START Collected material

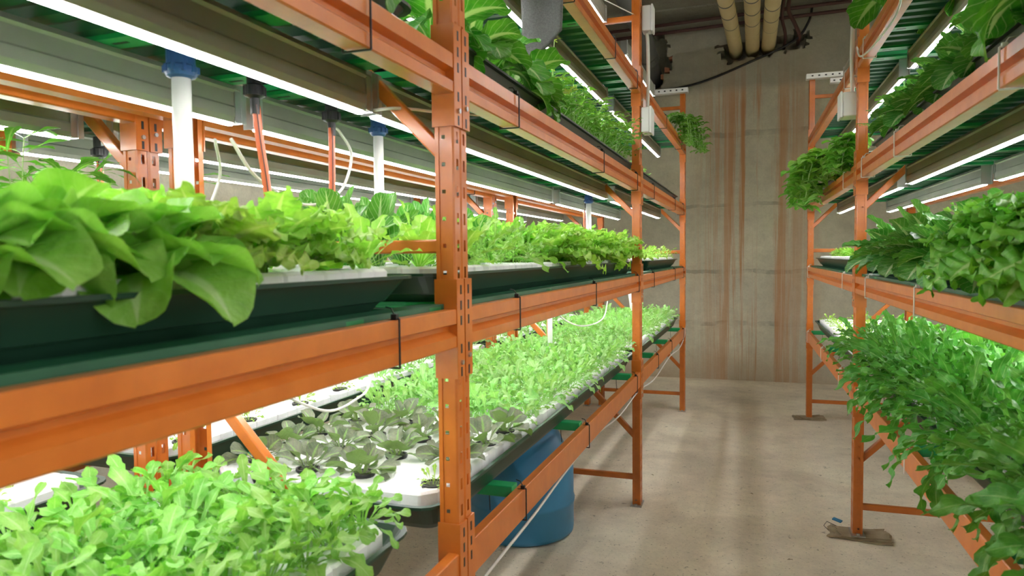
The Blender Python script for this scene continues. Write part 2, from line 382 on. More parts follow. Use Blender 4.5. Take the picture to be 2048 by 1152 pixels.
def make_rack(rk, label, levels, tcol, ties, decks):
    x0, s, a = RK[rk]
    root = empty('pallet_rack', (x0, 0, 0), a, label=label, cat='rack', group='orange pallet racks of the indoor farm')
    ys = POSTY[rk]
    zoff = {1.34: 0.0}
    for fi, y in enumerate(ys):
        base = {'R': .022}.get(rk, 0) if fi >= 2 else 0
        for rear in (0, 1):
            o = inst('upright_post', pm, root, (s*(DEP if rear else 0), y+(PW if (rear and s > 0) or (not rear and s < 0) else 0), base))
            # rotate so that the slotted face looks outward
            if s < 0: o.rotation_euler = (0, 0, pi if not rear else 0)
            else: o.rotation_euler = (0, 0, 0 if not rear else pi)
            o.location.y = y+(PW if abs(o.rotation_euler[2]) > 1 else 0)
            fp = MB(); cx = s*(DEP-PD/2 if rear else PD/2)
            fp.box((cx-.034, y-.035, base), (cx+.034, y+PW+.012, base+.005)); fp.box((cx-.008, y-.028, base+.005), (cx+.008, y-.012, base+.014))
            if fi != 3 or rk != 'R': bev(fp.build('foot_plate', M['steel'], root), .001)
        # horizontal and diagonal braces
        def strut(d0, z0, d1, z1):
            mb = MB(); p, q = Vector((s*d0, y+PW*.5, z0)), Vector((s*d1, y+PW*.5, z1))
            dr = (q-p).normalized(); nr = Vector((-dr.z, 0, dr.x)); hw = .0165
            i = []
            for P in (p, q):
                for aa, bb in ((-1, -1), (1, -1), (1, 1), (-1, 1)): i.append(mb.add(P+nr*hw*aa+Vector((0, .014*bb, 0))))
            for k in range(4): mb.face((i[k], i[(k+1) % 4], i[4+(k+1) % 4], i[4+k]))
            mb.face(i[:4][::-1]); mb.face(i[4:])
            bev(mb.build('brace', M['orange'], root), .004)
        di, do_ = PD-.008, DEP-PD+.008
        strut(di, .165, do_, .165)
        strut(di, 1.555, do_, 1.555)
        strut(di, 2.945, do_, 2.945)
        strut(di, .42, do_, 1.22)
        strut(di, 1.77, do_, 2.55) if True else None
    for bi in range(3):
        y0 = ys[bi]+PW+.002; L_ = ys[bi+1]-ys[bi]-PW-.004
        for li, z in enumerate(levels):
            for rear in (0, 1):
                b = inst('beam', beam_me if li else flat_me, root, (s*(DEP if rear else 0), y0, z), (0, 0, 0))
                flip = (s < 0) != bool(rear)
                b.scale = (-1 if flip else 1, L_/(BAY-PW-.004), 1)
                if not rear:
                    for ty in ties.get((bi, li), []):
                        t = inst('cable_tie', TIE[tcol], b, (0, (ty-y0)/(L_/(BAY-PW-.004)), 0))
                for end in (0, 1):
                    yy = y0-.002 if end == 0 else y0+L_+.002
                    sg = -1 if end == 0 else 1
                    # connector hugging the post: web plate towards the beam
                    c = inst('beam_connector', CN[sg], b, (0, ((yy-y0)/(L_/(BAY-PW-.004))), 0))
                    if not rear:
                        e = inst('bolt', BOLT, b, (0, ((yy+.018*sg-y0)/(L_/(BAY-PW-.004))), -.128 if end else -.115)); e['label'] = 'zinc bolt head'
            # supports
            if li == 0:
                for k, yy in enumerate([v for v in (ties.get((bi, li)) or [y0+.45, y0+1.3, y0+2.1])]):
                    mb = MB(); mb.extr([(yy-.025, z-.022), (yy+.025, z-.022), (yy+.025, z+.012), (yy-.025, z+.012)], s*.026, s*(DEP-.026), 'x')
                    bev(mb.build('support_bar', M['green'], root), .003)
                    mb = MB(); mb.tube([(s*.12, yy+.026, z-.02), (s*.12, yy+.028, z-.05), (s*.115, yy+.02, z-.085)], .0015, 5); mb.build('cable_tie', M['black'], root)
            elif li in decks:
                d = deck_mesh(y0+.01, y0+L_-.01, s).build('deck_sheet', M['deck'], root); d.location.z = z-.012
                mb = MB(); mb.box((s*.0285, y0+.005, z+.0095), (s*.085, y0+L_-.005, z+.012)); mb.box((s*.0270, y0+.005, z-.021), (s*.0285, y0+L_-.005, z+.012)); mb.build('deck_lip', M['deck'], root)
                d['label'] = 'corrugated dark green deck sheet'
                for yy in (y0+.02, y0+.75, y0+1.45, y0+2.2, y0+L_-.08):
                    mb = MB(); mb.extr([(yy, z-.022), (yy+.06, z-.022), (yy+.06, z+.008), (yy, z+.008)], s*.027, s*(DEP-.027), 'x')
                    mb.mat = 1
                    for q in range(5):
                        xx = s*(.12+q*.15); mb.box((xx-.02, yy+.024, z-.0228), (xx+.02, yy+.034, z-.0221))
                    o = bev(mb.build('support_bar', [M['green'], M['black']], root), .003); o['label'] = 'bright green slotted cross bar'
    return root
LT = {(0, 0): [.35, 1.1], (0, 1): [.35, 1.206], (0, 2): [.3, 1.12],
      (1, 0): [1.974, 2.809, 4.033], (1, 1): [1.935, 2.955, 4.10], (1, 2): [1.941, 3.125, 4.05], (1, 3): [2.6, 3.4, 4.05],
      (2, 0): [4.946, 5.75, 6.72], (2, 1): [4.734, 5.982, 6.7], (2, 2): [4.734, 5.982, 6.7], (2, 3): [5.4, 6.5]}
RT = {(0, 1): [1.0], (0, 2): [1.0], (1, 0): [1.9, 2.8, 3.9], (1, 1): [1.6, 2.69, 3.687], (1, 2): [1.9, 3.062, 3.841], (1, 3): [2.6, 3.84],
      (2, 0): [4.6, 5.6, 6.75], (2, 1): [4.487, 6.751], (2, 2): [4.497, 5.8], (2, 3): [4.5]}
make_rack('L', 'orange pallet rack along the left side of the aisle, its near slotted post in front', H, 'b', LT, (1, 2, 3))
make_rack('B', 'second orange pallet rack standing behind the left rack, seen through its shelves', H[:3], 'b', {(0, 2): [.9], (1, 2): [3.9]}, (1, 2))
make_rack('R', 'orange pallet rack on the right of the aisle, tied with white cable ties', H, 'w', RT, (1, 2, 3))

# perforated light carriers on top of the far frames
for rk, y, d0, d1, z, lab in (('L', 6.86, -.03, .75, 3.08, 'perforated white channel on top of the far end of the left rack'), ('R', 6.83, -.03, .55, 3.10, 'perforated white channel on top of the far end of the right rack')):
    s = RK[rk][1]; o = empty('light_carrier', W(rk, 0, y, z), RK[rk][2], label=lab, cat='channel')
    mb = MB(); mb.extr([(-.02, -.008), (.06, -.008), (.06, .035), (-.02, .035)], s*d0, s*d1, 'x'); mb.mat = 1
    for q in range(12): xx = s*(d0+.05+q*.055); mb.box((xx-.008, -.0212, .008), (xx+.008, -.0200, .020))
    mb.build('channel', [M['white'], M['black']], o)
o = empty('perforated_rail', W('R', .16, 6.78, 3.03), RK['R'][2], label='short perforated white rail below the channel at the right rack end', cat='rail')
mb = MB(); mb.extr([(-.02, 0), (.05, 0), (.05, .04), (-.02, .04)], 0, .25, 'x'); mb.mat = 1
for q in range(5): mb.box((.025+q*.05, -.0212, .012), (.04+q*.05, -.0200, .024))
mb.build('channel', [M['white'], M['black']], o)
mb = MB(); mb.tube([(.2, 0, 0), (.2, 0, -.3)], .006, 6); mb.build('cable', M['black'], o)

# ------------------------------------------------------------------ room
def struct(name, mb, m_, **kw): o = mb.build(name, m_, **kw); o['kind'] = 'structure'; return o
XL_, XR_, YB, YF, ZC = -3.05, 3.2, 8.79, -2.6, 4.36
mb = MB(); mb.box((XL_-.2, YF, -.15), (XR_+.2, YB+.6, 0)); struct('floor', mb, M['floor'])
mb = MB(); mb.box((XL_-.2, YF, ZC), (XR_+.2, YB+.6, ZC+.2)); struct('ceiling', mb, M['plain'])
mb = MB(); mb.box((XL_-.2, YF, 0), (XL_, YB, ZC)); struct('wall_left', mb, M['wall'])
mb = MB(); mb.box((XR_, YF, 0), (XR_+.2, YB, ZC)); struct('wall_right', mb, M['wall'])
mb = MB(); mb.box((XL_-.2, YF-.2, 0), (XR_+.2, YF, ZC)); struct('wall_front', mb, M['plain'])
def wall_back():
    mb = MB(); st = .035
    xs = [XL_]+[-1.6+st*i for i in range(int(2.8/st)+1)]+[XR_]; zs = [0]+[3.4+st*i for i in range(int(.95/st)+1)]+[ZC]
    rnd = random.Random(5)
    holes = [(-.16, 3.92, .15, .12), (.04, 3.94, .15, .10), (.23, 3.95, .15, .10), (.41, 3.97, .12, .10), (.56, 4.00, .11, .11), (-1.13, 3.9, .24, .36)]
    def inh(x, z):
        for hx, hz, rx, rz in holes:
            a = atan2(z-hz, x-hx); k = 1+.12*sin(5*a+hx*9)+.08*sin(11*a)
            if ((x-hx)/rx)**2+((z-hz)/rz)**2 < k*k: return True
        return -.36 < x < .72 and abs(z-4.01) < .03 or False
    idx = {}
    def V(i, j, d=0):
        if (i, j, d) not in idx:
            x, z = xs[i], zs[j]; jx = jz = 0
            if 0 < i < len(xs)-1 and 0 < j < len(zs)-1: jx, jz = rnd.uniform(-.01, .01), rnd.uniform(-.01, .01)
            idx[(i, j, d)] = mb.add((x+jx, YB+d, z+jz))
        return idx[(i, j, d)]
    hole = {}
    for i in range(len(xs)-1):
        for j in range(len(zs)-1): hole[(i, j)] = inh((xs[i]+xs[i+1])/2, (zs[j]+zs[j+1])/2) if xs[i+1]-xs[i] < .1 and zs[j+1]-zs[j] < .1 else False
    for (i, j), h in hole.items():
        d = .3 if h else 0
        mb.face((V(i, j, d), V(i+1, j, d), V(i+1, j+1, d), V(i, j+1, d)))
        for di, dj, e in ((1, 0, ((i+1, j), (i+1, j+1))), (0, 1, ((i, j+1), (i+1, j+1)))):
            n_ = hole.get((i+di, j+dj))
            if n_ is not None and n_ != h: mb.face((V(*e[0], 0), V(*e[1], 0), V(*e[1], .3), V(*e[0], .3)))
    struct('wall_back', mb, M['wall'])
wall_back()
# ceiling beam against the back wall
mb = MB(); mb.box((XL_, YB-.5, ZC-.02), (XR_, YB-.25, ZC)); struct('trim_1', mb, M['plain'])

# brick edge of the broken opening
mb = MB(); rnd = random.Random(3)
for x, z in ((-.90, 4.02), (-.89, 3.95), (-.95, 3.80), (-.99, 3.72)):
    i0 = len(mb.v); mb.box((x-.02, YB+.02, z-.03), (x+.04, YB+.10, z+.03))
    for k in range(i0, len(mb.v)): v = mb.v[k]; mb.v[k] = tuple(q+rnd.uniform(-.008, .008) for q in v)
o = mb.build('broken_brick', M['brick'], kind='structure')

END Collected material

● What the exercise asks: Search the data for "plain". Copy every line that has it.

● Answer to the problem:
mb = MB(); mb.box((XL_-.2, YF, ZC), (XR_+.2, YB+.6, ZC+.2)); struct('ceiling', mb, M['plain'])
mb = MB(); mb.box((XL_-.2, YF-.2, 0), (XR_+.2, YF, ZC)); struct('wall_front', mb, M['plain'])
mb = MB(); mb.box((XL_, YB-.5, ZC-.02), (XR_, YB-.25, ZC)); struct('trim_1', mb, M['plain'])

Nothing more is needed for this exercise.